И потому через несколько лет я ни минуты не колебался, когда мне по стечению служебных обстоятельств понадобилась бюрократическая «крыша» и потребовались рекомендации, чтобы вступить, если получится, в Союз писателей по секции перевода, а мой старший коллега и опытный поручитель Валерий Сергеевич Столбов, подумав, сказал, что более авторитетной и независимой фигуры филолога в переводческом сообществе, чем Гаспаров, не найти (третьим рекомендателем, «от поэтов», был немного знавший меня по совместным переводным работам Давид Самойлов). Я позвонил Михаилу Леоновичу со своей просьбой. Он тут же и с величайшей любезностью согласился, оговорившись только, что не обо всех моих работах вправе судить, поскольку не чувствует себя – возможные комментарии опускаю – достаточно уверенным в испанском, португальском и др. С этого же он начал и рекомендацию, датированную 30 декабря 1985 года: «Я далеко не полностью могу судить о переводческой работе Б. В. Дубина: из основной его области, испанской поэзии, я сравнивал с подлинником лишь немногие переводы, но переводы с французского и польского рассматривал подробно и внимательно…», дальше следовали деловой разбор и краткая оценка. Я упомянул о японской вежливости Михаила Леоновича – он, говорю по собственному опыту, всегда как бы ставил собеседника чуть выше себя, а над собою, по-моему, чаще подтрунивал или иронически вздыхал. Вот цитата из его новогодней открытки, посланной мне 1 января 1989 года; если правильно помню, я перед тем преподнес ему книгу необарочного избранного Хосе Лесамы Лимы, над переводами и комментированием которой ломал голову не один год. Михаил Леонович, после лапидарных оценок, которые опять-таки приводить не стану, советует «сделать сводный систематизированный комментарий к совр[еменной] испаноязычной литературе (Guideto…): не „кто есть кто“, а „кто что значит для современного читателя“». И завершает: «Сам давно хочу сделать такую книгу к античной литературе, да руки не доходят…» У кого они теперь дойдут?..

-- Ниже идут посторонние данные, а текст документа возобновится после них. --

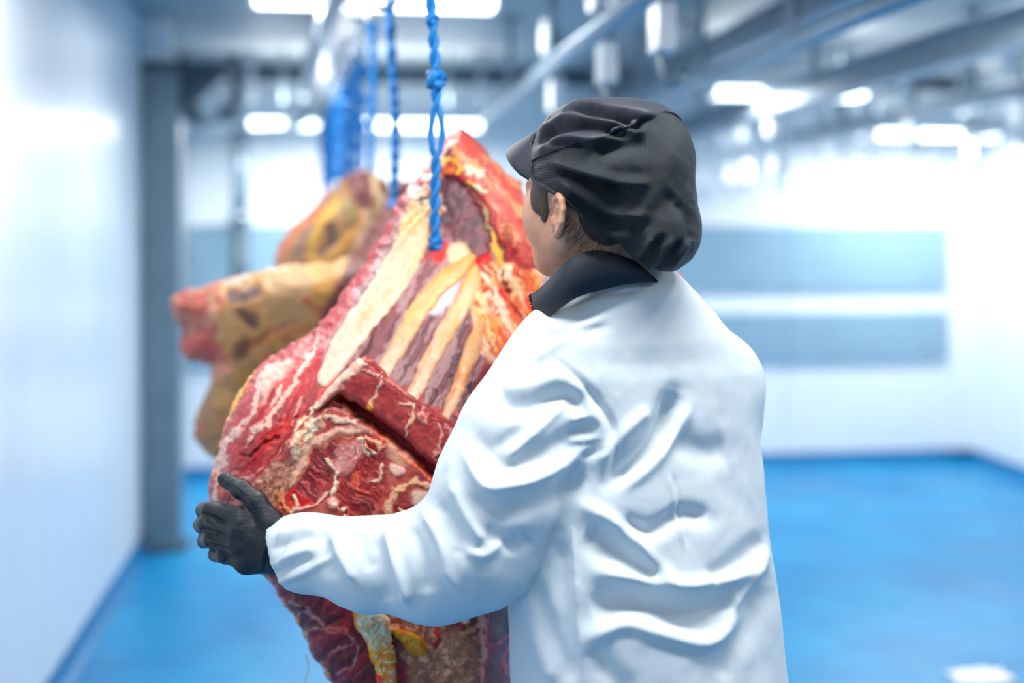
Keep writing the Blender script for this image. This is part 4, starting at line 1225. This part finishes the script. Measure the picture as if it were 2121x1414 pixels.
    p.poly([(830, 1330), (880, 1310), (960, 1300), (990, 1340), (990, 1450), (860, 1450), (850, 1380)], srgb(170, 116, 88), 2, .9, 14)
    p.blots([(830, 1330), (880, 1300), (990, 1300), (1000, 1450), (860, 1450)], [srgb(222, 170, 134), BROWN, srgb(110, 70, 60)], 12, 8, 14, .7)
    p.poly([(790, 1272), (860, 1285), (900, 1300), (880, 1330), (820, 1310)], BROWN, 1, .85, 10); p.blots([(790, 1272), (890, 1290), (900, 1320), (820, 1320)], [srgb(214, 160, 130)], 9, 3, 8, .7)
    p.line([(905, 1290), (905, 1320), (900, 1340)], 9, BLOOD * .7, 2); p.line([(998, 1240), (1000, 1300), (1000, 1420)], 9, srgb(196, 138, 120), 3); p.line([(1015, 1250), (1012, 1300), (1008, 1420)], 5, BLOOD, -3, .9)
    p.line([(975, 1260), (965, 1290)], 8, PINKW, 2, .8)
    p.line([(1000, 1320), (1030, 1335), (1060, 1310)], 5, srgb(190, 60, 56), 2); p.line([(1060, 1330), (1045, 1370), (1055, 1400)], 4, srgb(190, 70, 66), 2)
    p.h += 3.0 * fbm(p.rx / 30, p.ry / 30, None, 8, 3) + 1.2 * fbm(p.rx / 8, p.ry / 8, None, 18, 2)
carc = root('beef_carcass', C(800, 1660, 2.26))
tag(carc, 'large raw beef forequarter in the worker\'s arms with pale ribs showing', 'meat', 'hanging beef carcasses')
rpart('side_of_beef', carc, 'meat', OUT_A, yA, .26, .085, 75, 2.6, paintA, warp=4, seed=2, hmul=.75)
# the four rib bones
def rib_paint(c1, c2, seed):
    def f(p):
        p.c[:] = c1
        p.streaks([(600, 400), (1050, 400), (1050, 950), (600, 950)], -58, [c2, c1 * .7 + CREAM * .3], 12, 50, seed, 5, op=.8)
        y0, y1 = p.ry.min(), p.ry.max()
        p.put(sstep(.38, .0, (p.ry - y0) / (y1 - y0)) * .75, srgb(226, 160, 84))
        p.put(sstep(.5, .95, (p.ry - y0) / (y1 - y0)) * .6, srgb(240, 216, 200))
        p.put(sstep(.12, .3, fbm(p.rx / 11, p.ry / 11, None, seed + 3, 3)) * .22, srgb(206, 120, 94))
        p.h += 1.6 * fbm(p.rx / 14, p.ry / 14, None, seed, 2)
    return f
def strip(pts, ws):               # outline of a strip from its centre line and half widths
    c = smooth_line(pts, 14); w = np.interp(np.linspace(0, 1, 14), np.linspace(0, 1, len(ws)), ws)
    t = np.gradient(c, axis=0); t /= np.linalg.norm(t, axis=1)[:, None]; n = np.stack([-t[:, 1], t[:, 0]], 1)
    return [tuple(v) for v in c + n * w[:, None]] + [tuple(v) for v in (c - n * w[:, None])[::-1]]
RIBS = [([(900, 425), (868, 480), (836, 540), (795, 606), (752, 662), (712, 720), (664, 800)], [7, 22, 34, 36, 31, 30, 27, 16], CREAM, PEACH),
        ([(985, 528), (950, 556), (918, 582), (886, 618), (850, 670), (782, 795)], [6, 17, 22, 20, 21, 20, 17], PEACH, srgb(240, 180, 104)),
        ([(992, 545), (982, 575), (966, 612), (945, 655), (912, 705), (880, 770), (836, 855)], [6, 18, 22, 19, 20, 19, 18, 15], PEACH, CREAM),
        ([(1010, 640), (992, 688), (976, 726), (955, 785), (930, 850), (902, 905)], [5, 13, 17, 17, 15, 14, 12], srgb(238, 180, 126), srgb(230, 134, 82))]
for k, (pts, ws, c1, c2) in enumerate(RIBS):
    rpart('rib', carc, 'rib', strip(pts, ws), lambda px, py: yA(px, py) - .006, .03, .012, 13, 2.6, rib_paint(c1, c2, 100 + k), warp=2.5, seed=20 + k, gain=1.02)
# thick cut slab lying over the ribs' lower ends
def paintS(p):
    p.c[:] = srgb(150, 52, 50)
    p.streaks([(600, 700), (1100, 700), (1100, 1100), (600, 1100)], 35, [srgb(176, 84, 74), srgb(120, 34, 38)], 10, 30, 9, 5, op=.6)
    p.line([(650, 838), (690, 802), (730, 766), (752, 750)], 15, srgb(218, 170, 150), 2, taper=False, rag=.2)
    p.line([(690, 782), (735, 742), (762, 736)], 6, srgb(176, 40, 44), 3, .8)
    p.line([(755, 745), (800, 790), (860, 835), (930, 885), (1000, 935)], 9, srgb(126, 26, 34), -2)
    p.line([(750, 770), (772, 782), (790, 782), (784, 810), (768, 850)], 5, srgb(220, 166, 148), 3, .8); p.line([(790, 782), (830, 805), (850, 820)], 4, srgb(210, 140, 126), 2, .6)
    p.line([(768, 850), (770, 840)], 5, YEL, 2)
    p.line([(822, 830), (850, 836), (856, 852), (848, 880), (832, 905)], 4.5, srgb(224, 180, 150), 3, .8); p.line([(868, 855), (878, 862), (884, 868)], 13, srgb(226, 150, 132), 4); p.line([(870, 856), (880, 862)], 5, srgb(200, 70, 66), 2)
    p.line([(908, 880), (914, 915), (900, 945)], 4.5, srgb(216, 156, 140), 3, .8); p.line([(925, 880), (950, 905)], 9, srgb(196, 132, 128), 1, .7)
    p.line([(700, 830), (760, 862), (830, 915), (905, 975)], 6, srgb(206, 120, 96), 2, .8)
    p.h += 2.0 * fbm(p.rx / 22, p.ry / 22, None, 4, 3) + 1.2 * fbm(p.rx / 7, p.ry / 7, None, 14, 2)
rpart('cut_slab', carc, 'meat', [(645, 850), (668, 815), (700, 782), (742, 742), (766, 738), (800, 780), (850, 822), (920, 868), (1000, 915), (1060, 960), (1050, 1010), (965, 1008), (905, 972), (838, 908), (770, 856), (712, 818), (690, 822), (668, 846)], lambda px, py: 2.085 + .00012 * np.maximum(0, 780 - py) + .12 * sstep(930, 1060, px), .09, .028, 12, 2.6, paintS, warp=3.5, seed=5)
# sawn shoulder face below the slab
def paintB(p):
    ALL = [(500, 780), (960, 780), (960, 1200), (500, 1200)]
    p.c[:] = srgb(160, 62, 56)
    p.blots(ALL, [srgb(190, 106, 90), srgb(128, 36, 40)], 22, 6, 5, .45)
    # porous sawn bone on the left
    p.poly([(520, 1010), (560, 965), (610, 940), (632, 930), (615, 975), (590, 1020), (560, 1055)], srgb(168, 110, 92), -1, .95, 6)
    p.blots([(520, 1010), (560, 965), (632, 930), (590, 1020), (560, 1055)], [srgb(206, 156, 130), srgb(120, 70, 62)], 5, 16, 6, .8)
    # crumbly cream fat
    p.poly([(600, 915), (640, 870), (668, 862), (655, 900), (628, 940), (612, 960), (600, 945)], CREAM, 5, .95, 5); p.blots([(596, 915), (640, 865), (680, 850), (655, 900), (612, 960)], [srgb(250, 236, 214), PEACH, srgb(206, 110, 84)], 7, 26, 6, .8, .05, 3)
    p.line([(640, 880), (680, 862), (720, 868), (750, 872)], 6, CREAM, 3, .8); p.line([(660, 835), (700, 838), (740, 860), (760, 875)], 8, srgb(140, 80, 72), -2); p.line([(690, 828), (720, 842), (750, 865), (775, 880)], 5, srgb(222, 130, 110), 3)
    # dark fibre fields
    D1 = [(600, 1035), (625, 985), (660, 930), (690, 912), (698, 925), (690, 975), (670, 1010), (640, 1040), (612, 1050)]
    p.poly(D1, srgb(120, 30, 38), -4, .95, 6); p.streaks(D1, 38, [srgb(206, 120, 110), srgb(70, 12, 22), srgb(170, 40, 40)], 3.2, 26, 44, 5, op=.7, h=1.5)
    D2 = [(700, 1010), (735, 975), (760, 935), (785, 930), (795, 970), (800, 1010), (785, 1045), (760, 1075), (720, 1075), (700, 1050)]
    p.poly(D2, srgb(132, 28, 34), -4, .95, 6); p.streaks(D2, 38, [srgb(206, 110, 96), srgb(76, 14, 22), srgb(200, 70, 56)], 3.6, 26, 54, 5, op=.7, h=1.5)
    p.poly([(690, 950), (715, 915), (745, 910), (752, 935), (730, 975), (705, 990), (692, 980)], srgb(196, 128, 120), 3, .9, 8); p.blots([(690, 950), (715, 915), (752, 935), (705, 990)], [srgb(150, 80, 84), PINKW], 7, 9, 6, .7)
    p.poly([(592, 1010), (612, 1010), (640, 1030), (650, 1045), (620, 1060), (600, 1050)], BLOOD, 1, .85, 6); p.line([(606, 1025), (616, 1045)], 5, CREAM, 2); p.line([(575, 1020), (585, 1040), (600, 1062)], 8, srgb(240, 140, 90), 2)
    # sawn bone arc
    p.line([(596, 1005), (612, 978), (630, 952), (648, 925), (678, 902), (715, 888), (742, 888), (765, 896)], 14, srgb(222, 172, 146), 3, taper=True, rag=.12)
    p.line([(608, 1005), (630, 970), (655, 935), (690, 910), (730, 900)], 4, srgb(222, 130, 92), -1, .9)
    p.line([(715, 878), (745, 880), (765, 896)], 6, srgb(150, 92, 88), 1, .7)
    p.streaks(ALL, -48, [srgb(110, 24, 30)], 5, 26, 67, 5, 0, .3, .16)
    # white branching gristle
    p.line([(672, 950), (690, 965), (698, 978), (694, 1000), (688, 1025), (682, 1042), (705, 1058), (724, 1072)], 6, CREAM, 4); p.line([(598, 1062), (640, 1045), (680, 1020)], 5, PINKW, 3); p.poly([(676, 1035), (690, 1030), (698, 1045), (690, 1056), (678, 1050)], PINKW, 4, .9, 4)
    p.poly([(612, 1066), (650, 1045), (680, 1030), (680, 1062), (650, 1090)], srgb(178, 92, 84), 1, .9, 6)
    # curled vessel
    p.line([(745, 912), (765, 908), (782, 914), (786, 928), (775, 940), (760, 930), (750, 915)], 6, srgb(240, 160, 126), 6); p.line([(768, 938), (775, 936)], 6, CREAM, 3); p.poly([(758, 918), (775, 916), (776, 928), (765, 930)], BLOOD * .8, -3, .9, 3)
    p.line([(740, 905), (750, 930), (765, 945)], 4, CREAM, 2)
    # right: cartilage and gristle
    p.poly([(800, 905), (835, 925), (870, 955), (850, 965), (812, 955), (796, 925)], srgb(196, 150, 126), 1, .8, 8)
    p.poly([(800, 962), (825, 958), (842, 965), (835, 980), (810, 985)], PINKW, 4, .95, 4)
    p.poly([(855, 975), (880, 975), (905, 995), (890, 1003), (860, 998), (850, 988)], srgb(132, 52, 52), 0, .9, 5); p.line([(820, 1015), (850, 1002), (898, 1000)], 7, srgb(222, 170, 134), 2); p.line([(795, 1068), (815, 1030), (825, 1005)], 12, srgb(206, 158, 128), 2)
    p.poly([(850, 1020), (890, 1010), (900, 1020), (870, 1045), (850, 1045)], srgb(214, 190, 170), 1, .9, 6); p.line([(860, 1050), (885, 1035), (900, 1018)], 5, YEL, 2); p.poly([(815, 1050), (850, 1050), (870, 1075), (810, 1080)], srgb(126, 22, 30), -2, .9, 5)
    p.line([(828, 1052), (845, 1060), (860, 1055)], 4, CREAM, 2); p.line([(770, 895), (820, 925), (870, 970), (915, 1005)], 4, srgb(230, 110, 76), 2, .8); p.line([(765, 1000), (785, 990), (790, 960)], 5, CREAM, 3, .8); p.line([(750, 1020), (740, 990), (735, 980)], 9, srgb(226, 100, 60), 1, .7)
    p.h += 1.5 * fbm(p.rx / 16, p.ry / 16, None, 4, 3) + .8 * fbm(p.rx / 6, p.ry / 6, None, 14, 2)
rpart('sawn_shoulder', carc, 'meat', [(512, 1010), (560, 958), (600, 905), (640, 862), (676, 826), (700, 826), (760, 868), (830, 918), (895, 975), (928, 1012), (920, 1070), (860, 1110), (720, 1130), (600, 1125), (548, 1070)], lambda px, py: 2.095 + .0 * px, .09, .03, 20, 2.2, paintB, warp=3.5, seed=8)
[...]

Закончу тем, о чем написал сразу после похорон Михаила Леоновича. Юрий Тынянов – я упоминал о Тыняновских чтениях, на которых мы познакомились с Гаспаровым, хотя его стиховедческие, переводческие, историко-литературные работы я, вместе с другими тогдашними филологами и читателями, понятно, знал и раньше – оставил некрологи двух крупнейших русских поэтов его времени. В поминальной тыняновской статье о Блоке выделяются слова: «печалятся о человеке», в заметке памяти Маяковского – формула о «новой воле» и «волевой сознательности». Печаль, порознь и в согласии выраженная после ухода Михаила Леоновича Гаспарова уже многими, – это, если я правильно различаю, печаль о воплощенном человеке воли. Опять расходящейся с беспамятным, невменяемым временем, почти нечеловеческой по напряжению и по взыскательности к себе воли – всегда и во всем оставаться сознательным.